Nucleare e disinformazione. Quali sono gli effettivi rischi, che arginerebbero di fatto la costruzione di centrali nucleari?

C’è solo un muro, apparentemente insormontabile che delimita e di fatto finora ha impedito l’espansione della tecnologia nucleare verso una posizione dominante nella produzione di elettricità a livello mondiale, ed è il rischio economico-finanziario. Tutti gli altri tipi di rischi sono ingigantiti dai mezzi di informazione di massa e da gruppi di pressione di varia natura; ma essenzialmente la tecnologia nucleare per quanto riguarda il livello di gestione della qualità e del rischio incidentale è del tutto simile a quella aerospaziale. Anzi per molti versi è più sicura ed affidabile. Siamo ben disposti ad accettare i rischi di un volo intercontinentale, chiediamoci perché la centrale nucleare dietro casa ci inquieta, o peggio ci terrorizza. Discorso più lungo e complesso è quello inerente l’individuazione delle cause che determinano un così elevato rischio economico-finanziario, che ⎼ va specificato ⎼ per le centrali nucleari riguarda quasi esclusivamente la fase di costruzione (ed ovviamente l’ingegneria e l’approvvigionamento a supporto). Forse è solo una questione di regolamentazione, di limiti di progettazione eccessivamente conservativi in merito alla sicurezza in generale o alla radioprotezione in particolare. Forse. Non siamo sicuri. Non abbiamo una risposta breve ed esaustiva a questo proposito. Invitiamo, però, a notare che in Cina negli ultimi dieci anni le centrali nucleari si costruiscono bene, mediamente nella metà del tempo e spendendo poco più della metà che in Occidente. E ne costruiscono decine, per la maggior parte nei tempi prefissati.

Quali sono invece le conseguenze negative delle energie rinnovabili?
In primis, finché continueranno ad essere usate in competizione con la produzione elettronucleare, non porteranno alcun serio contributo né in termini di sostenibilità ambientale, né in termini di sostenibilità economica alla transizione energetica da tutti auspicata. Inoltre, come per tutte le tecnologie occorre considerare gli impatti dell’intera filiera, come si dice “dalla culla alla tomba”. Perché bisogna ricordarlo sino allo sfinimento, è vero per esempio che il sole è gratis, ma i pannelli fotovoltaici no; e non è un problema di costo monetario (qui ed ora), è un problema di costo energetico e di disponibilità dei materiali per fabbricarli (sul lungo periodo). Contando le tonnellate di materie prime, alcune molto rare, o il ritorno energetico per ogni unità di energia elettrica prodotta da centrali alimentate da fonti rinnovabili si ottengono risultati sconfortanti.
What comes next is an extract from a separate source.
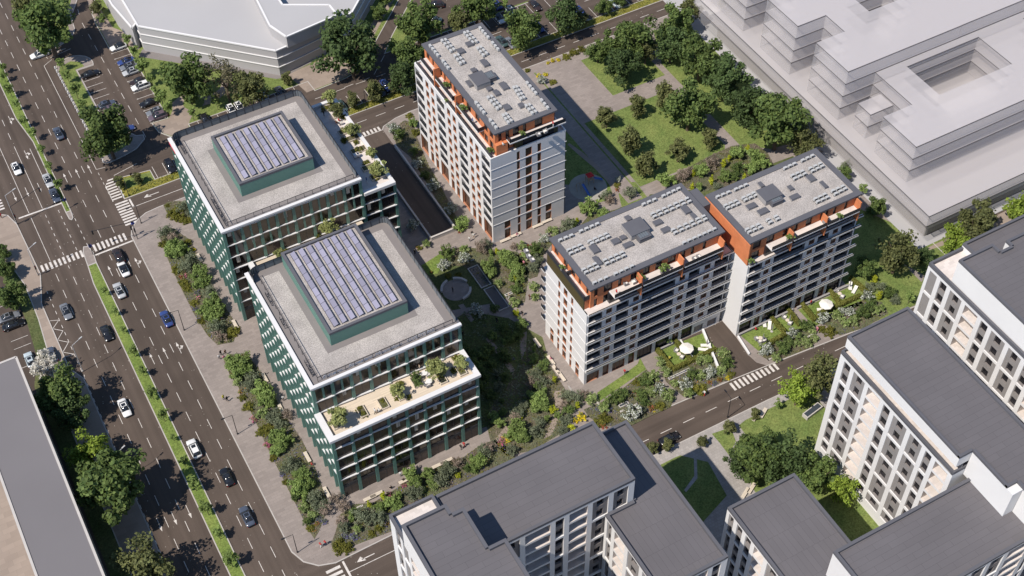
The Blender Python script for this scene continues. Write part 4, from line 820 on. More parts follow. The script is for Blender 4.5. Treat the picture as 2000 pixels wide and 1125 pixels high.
leafmat('leaf_lime', (0.165, 0.247, 0.033), (0.303, 0.392, 0.062)); leafmat('leaf_yellow', (0.264, 0.312, 0.018), (0.441, 0.467, 0.039)); leafmat('leaf_bright', (0.140, 0.206, 0.058), (0.249, 0.330, 0.098)); leafmat('leaf_grey', (0.124, 0.148, 0.091), (0.214, 0.241, 0.151)); leafmat('leaf_mauve', (0.231, 0.181, 0.140), (0.339, 0.276, 0.223)); leafmat('leaf_pale', (0.240, 0.300, 0.120), (0.428, 0.480, 0.233)); leafmat('leaf_topiary', (0.228, 0.258, 0.090), (0.376, 0.402, 0.156)); leafmat('leaf_tuft', (0.124, 0.135, 0.023), (0.214, 0.205, 0.039))
leafmat('blossom_white', (.60, .57, .50), (.72, .70, .64), .1); leafmat('petal_white', (.55, .58, .52), (.68, .70, .65), .1); leafmat('petal_pink', (.55, .10, .26), (.65, .2, .33), .2); leafmat('petal_red', (.40, .08, .06), (.5, .14, .1), .2); leafmat('petal_yellow', (.75, .55, .02), (.8, .66, .04), .1); leafmat('petal_violet', (.13, .12, .30), (.2, .18, .38), .2); leafmat('petal_orange', (.6, .2, .06), (.66, .3, .12), .2)
P_ = {}
def tree_proto(kind, seed):
    K = {'broad': ('leaf_tree', 1.0, .92, 42, 120, .31, .062, 'ellipsoid'), 'dark': ('leaf_tree_dark', 1.0, .95, 42, 120, .31, .060, 'ellipsoid'), 'olive': ('leaf_olive', .95, 1.05, 40, 115, .30, .062, 'ellipsoid'), 'sparse': ('leaf_brown', 1.0, 1.05, 34, 44, .30, .05, 'ellipsoid'), 'brownish': ('leaf_olive', 1.0, .95, 36, 80, .30, .055, 'ellipsoid'),
         'oval': ('leaf_olive', .86, 1.15, 36, 75, .34, .085, 'ellipsoid'), 'young': ('leaf_bright', .9, 1.1, 18, 40, .36, .12, 'ellipsoid'), 'lime': ('leaf_lime', 1.0, .85, 34, 85, .30, .065, 'ellipsoid'), 'blossom': ('blossom_white', 1.0, .9, 30, 70, .3, .07, 'ellipsoid'), 'ball': ('leaf_topiary', 1.0, .95, 34, 55, .34, .10, 'ellipsoid')}[kind]
    mat, rx, rz, nc, per, cr, lf, sh = K; th = {'young': 1.0, 'ball': .75, 'oval': .3}.get(kind, .32)
    t = bpy.data.objects.new('tree', None)
    me = leaves('crown', mat, seed, rx, rz, nc, per, cr, lf, .5, .5, th+rz*.98, sh); return (me, trunkmesh(th+rz*.5, .05 if kind in ('young', 'ball') else .075, .7, seed), th+rz*.98)
for kd in ('broad', 'dark', 'olive', 'sparse', 'brownish', 'oval', 'young', 'lime', 'blossom', 'ball'): P_[kd] = [tree_proto(kd, 11+i*7+len(kd)) for i in range(3 if kd in ('broad', 'oval', 'young') else 2)]
NM = {'broad': 'broadleaf_tree', 'dark': 'broadleaf_tree', 'olive': 'broadleaf_tree', 'sparse': 'thin_tree', 'brownish': 'broadleaf_tree', 'oval': 'oval_tree', 'young': 'young_tree', 'lime': 'lime_tree', 'blossom': 'blossom_tree', 'ball': 'clipped_tree'}
def tree(kind, px, py, rpx, label, z=.13, group=None, key=None, phrase=None, zs=1.0):
    me, tm, zc = P_[kind][rnd.randrange(len(P_[kind]))]
    rpx = rpx*(1.22 if rpx > 16 else 1.12); zs = zs*(1.15 if rpx > 24 else 1.0); r = rpx*mpp(g(px, py, z+4)); p = g(px, py, z+r*zc*zs); r = rpx*mpp(p); p = g(px, py, z+r*zc*zs)
    t = thing(NM[kind], 'tree', label, (p[0], p[1], z), rnd.random()*6.28, group, key, phrase, sc=(r, r, r*zs)); t['k'] = 1
    link('crown', me, t); link('trunk', tm, t); return t
def shrub_proto(kind, seed):
    K = {'round': dict(mat='leaf_bright', rx=1, rz=.85, nclump=24, per=55, clump_r=.36, leaf=.10), 'grey': dict(mat='leaf_grey', rx=1, rz=.8, nclump=26, per=45, clump_r=.34, leaf=.075), 'mauve': dict(mat='leaf_mauve', rx=1, rz=.85, nclump=24, per=38, clump_r=.34, leaf=.07), 'dark': dict(mat='leaf_tree', rx=1, rz=.8, nclump=26, per=50, clump_r=.34, leaf=.085),
         'white': dict(mat='petal_white', rx=1, rz=.7, nclump=26, per=45, clump_r=.30, leaf=.085, mat2='leaf_grey', p2=.35), 'pale': dict(mat='leaf_pale', rx=1, rz=.75, nclump=24, per=48, clump_r=.33, leaf=.095, mat2='leaf_bright', p2=.45), 'column': dict(mat='leaf_bright', rx=.5, rz=1.35, nclump=22, per=40, clump_r=.30, leaf=.10, shape='column'), 'limecol': dict(mat='leaf_yellow', rx=.55, rz=1.25, nclump=22, per=40, clump_r=.30, leaf=.10, shape='column'),
         'lime': dict(mat='leaf_yellow', rx=1, rz=.9, nclump=20, per=45, clump_r=.35, leaf=.11), 'tuft': dict(mat='leaf_tuft', rx=1, rz=.55, nclump=26, per=55, clump_r=.3, leaf=.075, shape='dome'), 'pink': dict(mat='petal_pink', rx=1, rz=.5, nclump=18, per=26, clump_r=.3, leaf=.10, mat2='leaf_bright', p2=.4), 'red': dict(mat='petal_red', rx=1, rz=.5, nclump=18, per=26, clump_r=.3, leaf=.10, mat2='leaf_tuft', p2=.5), 'yellow': dict(mat='petal_yellow', rx=1, rz=.5, nclump=18, per=28, clump_r=.3, leaf=.11, mat2='leaf_bright', p2=.25), 'violet': dict(mat='petal_violet', rx=1, rz=.35, nclump=18, per=24, clump_r=.3, leaf=.09, mat2='leaf_grey', p2=.5), 'orange': dict(mat='petal_orange', rx=1, rz=.45, nclump=18, per=24, clump_r=.3, leaf=.10, mat2='leaf_bright', p2=.5)}[kind]
    return leaves(kind, seed=seed, name_='x', **K) if False else leaves(kind, K.pop('mat'), seed, K.pop('rx'), K.pop('rz'), K.pop('nclump'), K.pop('per'), K.pop('clump_r'), K.pop('leaf'), .5, .6, None, K.get('shape', 'ellipsoid'), K.get('mat2'), K.get('p2', 0))
RZ = dict(round=.85, grey=.8, mauve=.85, dark=.8, white=.7, pale=.75, column=1.35, limecol=1.25, lime=.9, tuft=.55, pink=.5, red=.5, yellow=.5, violet=.35, orange=.45)
SN = dict(round=('leafy_shrub', 'shrub', 'rounded bright green shrub'), grey=('grey_shrub', 'shrub', 'loose grey-green shrub'), mauve=('brown_shrub', 'shrub', 'twiggy brownish shrub'), dark=('dark_shrub', 'shrub', 'dark green shrub'), white=('flowering_shrub', 'shrub', 'white-flowering shrub'), pale=('variegated_shrub', 'shrub', 'pale speckled shrub'), column=('columnar_shrub', 'shrub', 'narrow upright green shrub'), limecol=('golden_conifer', 'shrub', 'upright golden-yellow conifer'), lime=('golden_shrub', 'shrub', 'round lime-yellow shrub'), tuft=('ornamental_grass', 'grass clump', 'olive grass clump'), pink=('flower_clump', 'flowers', 'pink flower clump'), red=('flower_clump', 'flowers', 'red flower clump'), yellow=('flower_clump', 'flowers', 'yellow flower clump'), violet=('flower_clump', 'flowers', 'violet flower clump'), orange=('flower_clump', 'flowers', 'orange flower clump'))
SP = {k_: [shrub_proto(k_, 3+i*5+len(k_)*3) for i in range(3)] for k_ in SN}
def shrub(kind, px, py, rpx, where, z=.15, end='the crossing', key=None):
    p = g(px, py, z+1); r = rpx*(1.0 if 'garden' in where or 'ramp' in where else 1.1)*mpp(p); p = g(px, py, z+r*RZ[kind]); n, cat, lab = SN[kind]
    o = thing(n, cat, '%s %s' % (lab, where), (p[0], p[1], z-.02), rnd.random()*6.28, 'planting '+where, (p[0]-p[1]) if key is None else key, end, data=SP[kind][rnd.randrange(3)], sc=(r, r, r*(.9+.2*rnd.random()))); return o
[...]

E ci sarebbe poi da smaltire o riciclare la roba obsoleta… Sia ben chiaro, questi problemi non mancano nel settore nucleare, ma ad uno o più ordini di grandezza inferiori, anche tenendo conto della gestione dei materiali radioattivi ⎼ è una questione di densità energetica, come già abbiamo detto. Si capisce bene, dunque, che volendo aumentare il contributo delle rinnovabili moderne (la legna da ardere, magari la lasciamo da parte) si deve essere disposti ⎼ allo stato dell’arte della tecnologia ⎼ a chiudere gli occhi sul fatto che mentre da qualche parte l’aria è bella pulita perchè non ci sono ciminiere, da qualche altra parte l’aria è sempre più inquinata perché ci sono sempre più miniere e ciminiere per estrarre materiali e fabbricare pannelli, pale e tutti gli altri componenti indispensabili. Questo è moralmente inaccettabile, ai nostri occhi. Come il fatto che assai spesso il sistema dei sussidi / incentivi alle rinnovabili si sia rivelato nient’altro che un modo di gestire flussi di denaro, particolarmente odioso quando si preleva poco ma spesso a tanti che già avevano poco, e si fa finire tutto nelle tasche di pochi che già avevano molto.